A general closed element is of the form $c^*_aF^a+\frac{1}{2}\phi^*_i\phi^*_jF^{ij}$, for functions $F^a$ and $F^{ij}=-F^{ji}$ of the fields, satisfying $$0=\delta\left(c^*_aF^a+\frac{1}{2}\phi^*_i\phi^*_jF^{ij}\right)=\phi^*_j\left(R^j_aF^a+\frac{\partial S}{\partial\phi^i}F^{ij}\right),$$ i.e., such that the gauge transformation $R^j_aF^a$ turns out to be trivial and, in fact, equal to $-\frac{\partial S}{\partial\phi^i}F^{ij}$. What we want to show is that every such element is exact. This means that it can be written in the form $$\delta\left(\phi^*_iF^{ia}c^*_a+\frac{1}{6}\phi^*_i\phi^*_j\phi^*_kF^{ijk}\right)=\frac{\partial S}{\partial\phi^i}F^{ia}c^*_a-\phi^*_i\phi^*_jF^{ia}R^j_a+\frac{\partial S}{\partial\phi^i}\phi^*_j\phi^*_kF^{ijk},$$ for some functions $F^{ia}$ and $F^{ijk}$ (completely antisymmetric) of the fields. Equivalently, we want to find such functions for which $$F^a=\frac{\partial S}{\partial \phi^i}F^{ai},\quad F^{ij}=F^{ja}R^i_a-F^{ia}R^j_a+2\frac{\partial S}{\partial\phi^k}F^{ijk}.$$
The existence of a function $F^{ai}$ satisfying the equation for $F^a$ is a direct consequence of irreducibility of the gauge transformations. However, I do not see how one can tune such a function to ensure that the second equation is also satisfied. Any help is much appreciated.
So, I thought I solved it.
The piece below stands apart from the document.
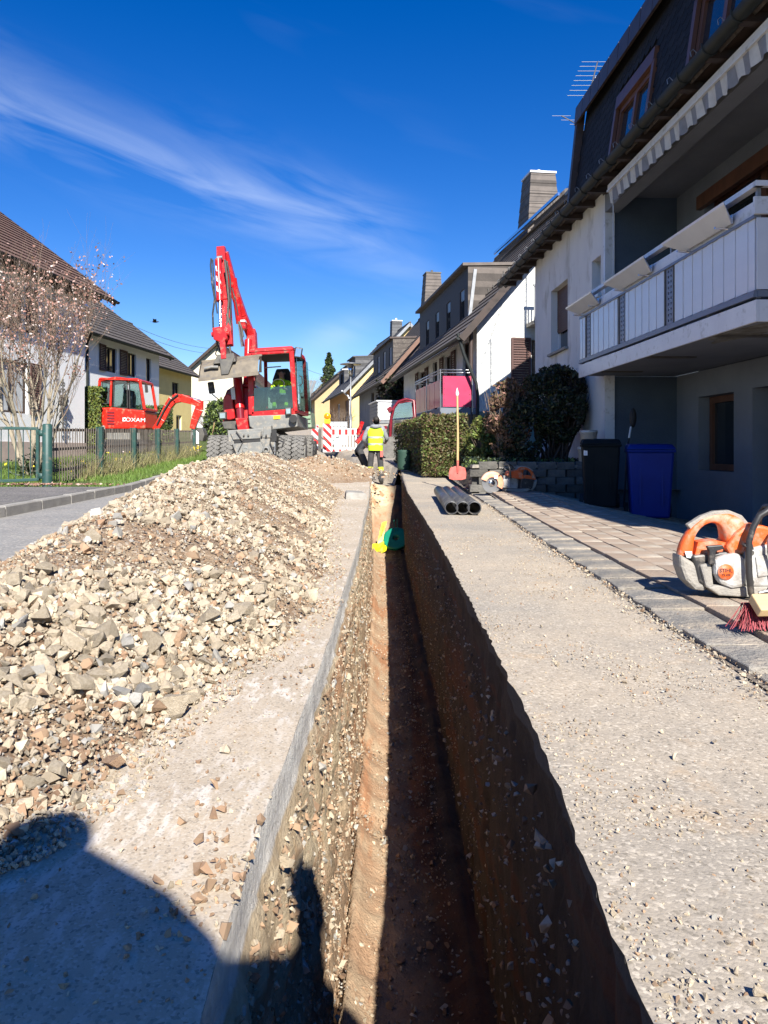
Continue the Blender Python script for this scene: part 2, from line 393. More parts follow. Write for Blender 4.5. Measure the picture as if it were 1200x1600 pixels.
M['amber_y'] = mat('yellow_lamp_case', (.9, .6, .02), (.85, .55, .02), .4, 5)
M['pink'] = mat('magenta_balcony_panel', (.55, .05, .12), (.48, .04, .105), .35, 3)
M['rust'] = mat('terracotta', (.4, .12, .05), (.3, .1, .045), .8, 6)
M['limestone'] = mat('limestone', (.56, .475, .35), (.42, .34, .235), .95, 9, bump=.7, bscale=40, rand=.32)
M['limestone_i'] = mat('limestone_small', (.53, .445, .325), (.38, .305, .21), .95, 9, bump=.5, bscale=50, island=.34)
M['greystone'] = mat('grey_stone', (.42, .40, .36), (.33, .31, .27), .95, 9, bump=.6, bscale=40, rand=.3)
M['greystone_i'] = mat('grey_stone_small', (.42, .40, .36), (.32, .3, .26), .95, 9, island=.3)
M['brownstone'] = mat('brown_stone', (.27, .17, .10), (.36, .24, .15), .95, 7, bump=.6, bscale=30, rand=.3)
M['brownstone_i'] = mat('brown_stone_small', (.27, .165, .10), (.38, .26, .16), .95, 7, island=.35)
M['bark'] = mat('pale_bark', (.42, .36, .26), (.27, .23, .17), .95, 9, bump=.8, bscale=30, stretch=(1, 1, .35))
M['twig'] = mat('brown_twig', (.25, .19, .14), (.17, .125, .095), .95, 9)
M['petal'] = mat('pale_pink_petal', (.60, .43, .37), (.46, .29, .24), .7, 5, island=.3)
M['petal2'] = mat('rusty_petal', (.42, .22, .17), (.3, .15, .11), .8, 5, island=.3)
M['petal3'] = mat('cream_petal', (.85, .74, .68), (.78, .64, .58), .7, 5, island=.15)
M['leaf_dark'] = mat('dark_evergreen_leaf', (.016, .03, .013), (.026, .045, .017), .55, 5, island=.45)
M['leaf_olive'] = mat('olive_leaf', (.085, .085, .025), (.12, .105, .035), .6, 5, island=.45)
M['leaf_mid'] = mat('mid_green_leaf', (.10, .15, .03), (.14, .19, .04), .6, 5, island=.4)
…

From the irreducibility of the gauge transformations there is an $M^{ai}$ such that $F^a=\frac{\partial S}{\partial \phi^i}M^{ai}$. Then we have $$R^j_a\frac{\partial S}{\partial \phi^i}M^{ai}=-\frac{\partial S}{\partial\phi^i}F^{ij}.$$ Then completeness of the gauge transformations guarantees the existence of $N^{ij}$ and $T^{kij}=-T^{ikj}$ such that ($\star$) $$R^j_aM^{ai}+F^{ij}=R^i_aN^{aj}+\frac{\partial S}{\partial \phi^k}T^{kij}.$$ Antisymmetrization with respect to $i$ and $j$ then yields $$F^{ij}=F^{ja}R^i_a-F^{ia}R^j_a+2\frac{\partial S}{\partial\phi^k}F^{ijk},$$ with $F^{ia}=(N^{ia}+M^{ia})/2$ and $F^{ijk}=(T^{ijk}+T^{jik})/2$. The problem would then be solved if $$\frac{\partial S}{\partial\phi^i}M^{ai}=F^a=\frac{\partial S}{\partial\phi^i}F^{ai}.$$ This would be true if $$\frac{\partial S}{\partial\phi^i}N^{ai}=\frac{\partial S}{\partial\phi^i}M^{ai}.$$ However, I don't see why this should happen.